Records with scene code
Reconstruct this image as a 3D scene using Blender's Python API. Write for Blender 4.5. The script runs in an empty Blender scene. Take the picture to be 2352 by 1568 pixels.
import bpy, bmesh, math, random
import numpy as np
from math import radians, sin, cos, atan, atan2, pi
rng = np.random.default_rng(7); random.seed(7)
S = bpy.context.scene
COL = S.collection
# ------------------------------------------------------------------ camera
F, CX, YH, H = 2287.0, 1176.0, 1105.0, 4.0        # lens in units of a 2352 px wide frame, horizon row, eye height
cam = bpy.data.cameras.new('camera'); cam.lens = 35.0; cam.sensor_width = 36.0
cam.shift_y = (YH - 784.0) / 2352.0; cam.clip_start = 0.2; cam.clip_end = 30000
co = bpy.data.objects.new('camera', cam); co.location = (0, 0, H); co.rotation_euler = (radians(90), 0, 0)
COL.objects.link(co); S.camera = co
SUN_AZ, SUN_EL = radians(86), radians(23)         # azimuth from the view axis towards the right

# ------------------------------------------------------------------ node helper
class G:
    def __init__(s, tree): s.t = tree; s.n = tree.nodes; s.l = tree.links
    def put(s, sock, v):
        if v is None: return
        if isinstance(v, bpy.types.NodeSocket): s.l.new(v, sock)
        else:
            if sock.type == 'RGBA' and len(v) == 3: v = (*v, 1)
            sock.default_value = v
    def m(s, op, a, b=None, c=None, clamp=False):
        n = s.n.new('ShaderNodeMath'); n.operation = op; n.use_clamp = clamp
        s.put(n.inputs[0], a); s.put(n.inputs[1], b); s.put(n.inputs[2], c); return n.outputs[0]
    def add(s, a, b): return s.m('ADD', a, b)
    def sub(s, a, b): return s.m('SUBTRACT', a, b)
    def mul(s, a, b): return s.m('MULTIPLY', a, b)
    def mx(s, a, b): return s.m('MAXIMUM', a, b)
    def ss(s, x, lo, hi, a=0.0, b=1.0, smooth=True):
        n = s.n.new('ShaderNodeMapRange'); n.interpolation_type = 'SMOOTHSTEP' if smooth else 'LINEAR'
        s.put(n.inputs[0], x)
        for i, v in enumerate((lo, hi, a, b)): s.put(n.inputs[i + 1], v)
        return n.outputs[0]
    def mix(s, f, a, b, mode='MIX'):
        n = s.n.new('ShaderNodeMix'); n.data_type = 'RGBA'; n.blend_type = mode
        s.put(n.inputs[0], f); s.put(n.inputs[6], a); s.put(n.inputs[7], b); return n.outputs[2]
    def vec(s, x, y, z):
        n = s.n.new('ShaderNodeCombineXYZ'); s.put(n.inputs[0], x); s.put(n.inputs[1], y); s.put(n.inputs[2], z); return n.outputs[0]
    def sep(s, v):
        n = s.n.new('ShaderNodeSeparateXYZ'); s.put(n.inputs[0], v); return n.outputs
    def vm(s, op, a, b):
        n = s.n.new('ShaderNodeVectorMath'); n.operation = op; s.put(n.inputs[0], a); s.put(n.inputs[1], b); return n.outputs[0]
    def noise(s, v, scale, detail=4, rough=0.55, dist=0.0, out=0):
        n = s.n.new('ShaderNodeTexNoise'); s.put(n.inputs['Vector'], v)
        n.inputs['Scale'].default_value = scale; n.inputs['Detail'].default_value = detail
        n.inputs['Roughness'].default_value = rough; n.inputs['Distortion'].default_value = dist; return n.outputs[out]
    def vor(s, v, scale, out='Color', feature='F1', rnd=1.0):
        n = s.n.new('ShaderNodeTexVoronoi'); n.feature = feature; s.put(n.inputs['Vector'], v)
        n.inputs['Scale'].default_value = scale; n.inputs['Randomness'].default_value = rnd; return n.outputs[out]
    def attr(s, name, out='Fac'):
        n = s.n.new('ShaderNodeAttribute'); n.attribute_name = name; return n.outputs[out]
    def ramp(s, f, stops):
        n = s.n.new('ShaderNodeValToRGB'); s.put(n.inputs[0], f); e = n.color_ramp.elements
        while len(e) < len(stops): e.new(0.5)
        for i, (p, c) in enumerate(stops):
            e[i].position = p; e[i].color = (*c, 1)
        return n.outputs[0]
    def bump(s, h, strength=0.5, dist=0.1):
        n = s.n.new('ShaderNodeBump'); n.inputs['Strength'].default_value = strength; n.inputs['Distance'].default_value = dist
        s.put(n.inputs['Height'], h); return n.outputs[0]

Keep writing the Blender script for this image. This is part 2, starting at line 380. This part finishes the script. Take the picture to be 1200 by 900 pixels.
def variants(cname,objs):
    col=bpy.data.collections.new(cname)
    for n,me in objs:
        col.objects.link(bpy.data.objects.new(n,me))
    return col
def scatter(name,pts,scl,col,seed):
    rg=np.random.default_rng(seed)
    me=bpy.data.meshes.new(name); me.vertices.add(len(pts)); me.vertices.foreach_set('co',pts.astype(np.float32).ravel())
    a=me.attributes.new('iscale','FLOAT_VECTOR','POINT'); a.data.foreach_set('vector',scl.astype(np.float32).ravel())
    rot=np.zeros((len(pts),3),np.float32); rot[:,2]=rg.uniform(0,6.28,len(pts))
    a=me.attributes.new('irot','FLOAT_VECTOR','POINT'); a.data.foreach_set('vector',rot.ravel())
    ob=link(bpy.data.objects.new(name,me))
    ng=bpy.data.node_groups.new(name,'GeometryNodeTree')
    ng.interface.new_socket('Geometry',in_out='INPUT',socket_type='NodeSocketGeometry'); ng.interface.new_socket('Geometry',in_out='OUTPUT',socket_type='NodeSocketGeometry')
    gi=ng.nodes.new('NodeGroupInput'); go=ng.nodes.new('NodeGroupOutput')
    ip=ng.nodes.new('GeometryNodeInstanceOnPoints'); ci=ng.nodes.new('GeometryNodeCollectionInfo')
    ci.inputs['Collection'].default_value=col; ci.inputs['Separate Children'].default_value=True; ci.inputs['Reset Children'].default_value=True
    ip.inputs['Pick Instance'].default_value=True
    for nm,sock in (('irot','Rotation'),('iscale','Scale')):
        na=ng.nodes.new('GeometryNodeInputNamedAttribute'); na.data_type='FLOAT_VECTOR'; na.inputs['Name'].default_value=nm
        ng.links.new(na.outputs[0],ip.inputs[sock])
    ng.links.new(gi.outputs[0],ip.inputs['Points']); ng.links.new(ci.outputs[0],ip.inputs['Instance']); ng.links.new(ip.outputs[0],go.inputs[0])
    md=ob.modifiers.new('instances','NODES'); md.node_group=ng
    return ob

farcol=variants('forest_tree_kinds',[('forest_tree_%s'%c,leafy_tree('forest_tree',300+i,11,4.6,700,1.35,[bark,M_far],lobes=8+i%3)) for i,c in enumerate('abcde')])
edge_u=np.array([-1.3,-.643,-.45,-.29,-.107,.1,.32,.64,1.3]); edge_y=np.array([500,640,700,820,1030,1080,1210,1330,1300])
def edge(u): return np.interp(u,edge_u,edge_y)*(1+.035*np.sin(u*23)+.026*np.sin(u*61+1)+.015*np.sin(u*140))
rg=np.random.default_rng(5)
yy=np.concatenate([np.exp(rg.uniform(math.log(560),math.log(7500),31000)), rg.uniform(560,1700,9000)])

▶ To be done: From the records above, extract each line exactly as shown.

▶ Solution:
Reconstruct this image as a 3D scene using Blender's Python API. Write for Blender 4.5. The script runs in an empty Blender scene. Take the picture to be 2352 by 1568 pixels.
import bpy, bmesh, math, random
import numpy as np
from math import radians, sin, cos, atan, atan2, pi
rng = np.random.default_rng(7); random.seed(7)
S = bpy.context.scene
COL = S.collection
# ------------------------------------------------------------------ camera
F, CX, YH, H = 2287.0, 1176.0, 1105.0, 4.0        # lens in units of a 2352 px wide frame, horizon row, eye height
cam = bpy.data.cameras.new('camera'); cam.lens = 35.0; cam.sensor_width = 36.0
cam.shift_y = (YH - 784.0) / 2352.0; cam.clip_start = 0.2; cam.clip_end = 30000
co = bpy.data.objects.new('camera', cam); co.location = (0, 0, H); co.rotation_euler = (radians(90), 0, 0)
COL.objects.link(co); S.camera = co
SUN_AZ, SUN_EL = radians(86), radians(23)         # azimuth from the view axis towards the right

# ------------------------------------------------------------------ node helper
class G:
    def __init__(s, tree): s.t = tree; s.n = tree.nodes; s.l = tree.links
    def put(s, sock, v):
        if v is None: return
        if isinstance(v, bpy.types.NodeSocket): s.l.new(v, sock)
        else:
            if sock.type == 'RGBA' and len(v) == 3: v = (*v, 1)
            sock.default_value = v
    def m(s, op, a, b=None, c=None, clamp=False):
        n = s.n.new('ShaderNodeMath'); n.operation = op; n.use_clamp = clamp
        s.put(n.inputs[0], a); s.put(n.inputs[1], b); s.put(n.inputs[2], c); return n.outputs[0]
    def add(s, a, b): return s.m('ADD', a, b)
    def sub(s, a, b): return s.m('SUBTRACT', a, b)
    def mul(s, a, b): return s.m('MULTIPLY', a, b)
    def mx(s, a, b): return s.m('MAXIMUM', a, b)
    def ss(s, x, lo, hi, a=0.0, b=1.0, smooth=True):
        n = s.n.new('ShaderNodeMapRange'); n.interpolation_type = 'SMOOTHSTEP' if smooth else 'LINEAR'
        s.put(n.inputs[0], x)
        for i, v in enumerate((lo, hi, a, b)): s.put(n.inputs[i + 1], v)
        return n.outputs[0]
    def mix(s, f, a, b, mode='MIX'):
        n = s.n.new('ShaderNodeMix'); n.data_type = 'RGBA'; n.blend_type = mode
        s.put(n.inputs[0], f); s.put(n.inputs[6], a); s.put(n.inputs[7], b); return n.outputs[2]
    def vec(s, x, y, z):
        n = s.n.new('ShaderNodeCombineXYZ'); s.put(n.inputs[0], x); s.put(n.inputs[1], y); s.put(n.inputs[2], z); return n.outputs[0]
    def sep(s, v):
        n = s.n.new('ShaderNodeSeparateXYZ'); s.put(n.inputs[0], v); return n.outputs
    def vm(s, op, a, b):
        n = s.n.new('ShaderNodeVectorMath'); n.operation = op; s.put(n.inputs[0], a); s.put(n.inputs[1], b); return n.outputs[0]
    def noise(s, v, scale, detail=4, rough=0.55, dist=0.0, out=0):
        n = s.n.new('ShaderNodeTexNoise'); s.put(n.inputs['Vector'], v)
        n.inputs['Scale'].default_value = scale; n.inputs['Detail'].default_value = detail
        n.inputs['Roughness'].default_value = rough; n.inputs['Distortion'].default_value = dist; return n.outputs[out]
    def vor(s, v, scale, out='Color', feature='F1', rnd=1.0):
        n = s.n.new('ShaderNodeTexVoronoi'); n.feature = feature; s.put(n.inputs['Vector'], v)
        n.inputs['Scale'].default_value = scale; n.inputs['Randomness'].default_value = rnd; return n.outputs[out]
    def attr(s, name, out='Fac'):
        n = s.n.new('ShaderNodeAttribute'); n.attribute_name = name; return n.outputs[out]
    def ramp(s, f, stops):
        n = s.n.new('ShaderNodeValToRGB'); s.put(n.inputs[0], f); e = n.color_ramp.elements
        while len(e) < len(stops): e.new(0.5)
        for i, (p, c) in enumerate(stops):
            e[i].position = p; e[i].color = (*c, 1)
        return n.outputs[0]
    def bump(s, h, strength=0.5, dist=0.1):
        n = s.n.new('ShaderNodeBump'); n.inputs['Strength'].default_value = strength; n.inputs['Distance'].default_value = dist
        s.put(n.inputs['Height'], h); return n.outputs[0]

Keep writing the Blender script for this image. This is part 2, starting at line 380. This part finishes the script. Take the picture to be 1200 by 900 pixels.
def variants(cname,objs):
    col=bpy.data.collections.new(cname)
    for n,me in objs:
        col.objects.link(bpy.data.objects.new(n,me))
    return col
def scatter(name,pts,scl,col,seed):
    rg=np.random.default_rng(seed)
    me=bpy.data.meshes.new(name); me.vertices.add(len(pts)); me.vertices.foreach_set('co',pts.astype(np.float32).ravel())
    a=me.attributes.new('iscale','FLOAT_VECTOR','POINT'); a.data.foreach_set('vector',scl.astype(np.float32).ravel())
    rot=np.zeros((len(pts),3),np.float32); rot[:,2]=rg.uniform(0,6.28,len(pts))
    a=me.attributes.new('irot','FLOAT_VECTOR','POINT'); a.data.foreach_set('vector',rot.ravel())
    ob=link(bpy.data.objects.new(name,me))
    ng=bpy.data.node_groups.new(name,'GeometryNodeTree')
    ng.interface.new_socket('Geometry',in_out='INPUT',socket_type='NodeSocketGeometry'); ng.interface.new_socket('Geometry',in_out='OUTPUT',socket_type='NodeSocketGeometry')
    gi=ng.nodes.new('NodeGroupInput'); go=ng.nodes.new('NodeGroupOutput')
    ip=ng.nodes.new('GeometryNodeInstanceOnPoints'); ci=ng.nodes.new('GeometryNodeCollectionInfo')
    ci.inputs['Collection'].default_value=col; ci.inputs['Separate Children'].default_value=True; ci.inputs['Reset Children'].default_value=True
    ip.inputs['Pick Instance'].default_value=True
    for nm,sock in (('irot','Rotation'),('iscale','Scale')):
        na=ng.nodes.new('GeometryNodeInputNamedAttribute'); na.data_type='FLOAT_VECTOR'; na.inputs['Name'].default_value=nm
        ng.links.new(na.outputs[0],ip.inputs[sock])
    ng.links.new(gi.outputs[0],ip.inputs['Points']); ng.links.new(ci.outputs[0],ip.inputs['Instance']); ng.links.new(ip.outputs[0],go.inputs[0])
    md=ob.modifiers.new('instances','NODES'); md.node_group=ng
    return ob

farcol=variants('forest_tree_kinds',[('forest_tree_%s'%c,leafy_tree('forest_tree',300+i,11,4.6,700,1.35,[bark,M_far],lobes=8+i%3)) for i,c in enumerate('abcde')])
edge_u=np.array([-1.3,-.643,-.45,-.29,-.107,.1,.32,.64,1.3]); edge_y=np.array([500,640,700,820,1030,1080,1210,1330,1300])
def edge(u): return np.interp(u,edge_u,edge_y)*(1+.035*np.sin(u*23)+.026*np.sin(u*61+1)+.015*np.sin(u*140))
rg=np.random.default_rng(5)
yy=np.concatenate([np.exp(rg.uniform(math.log(560),math.log(7500),31000)), rg.uniform(560,1700,9000)])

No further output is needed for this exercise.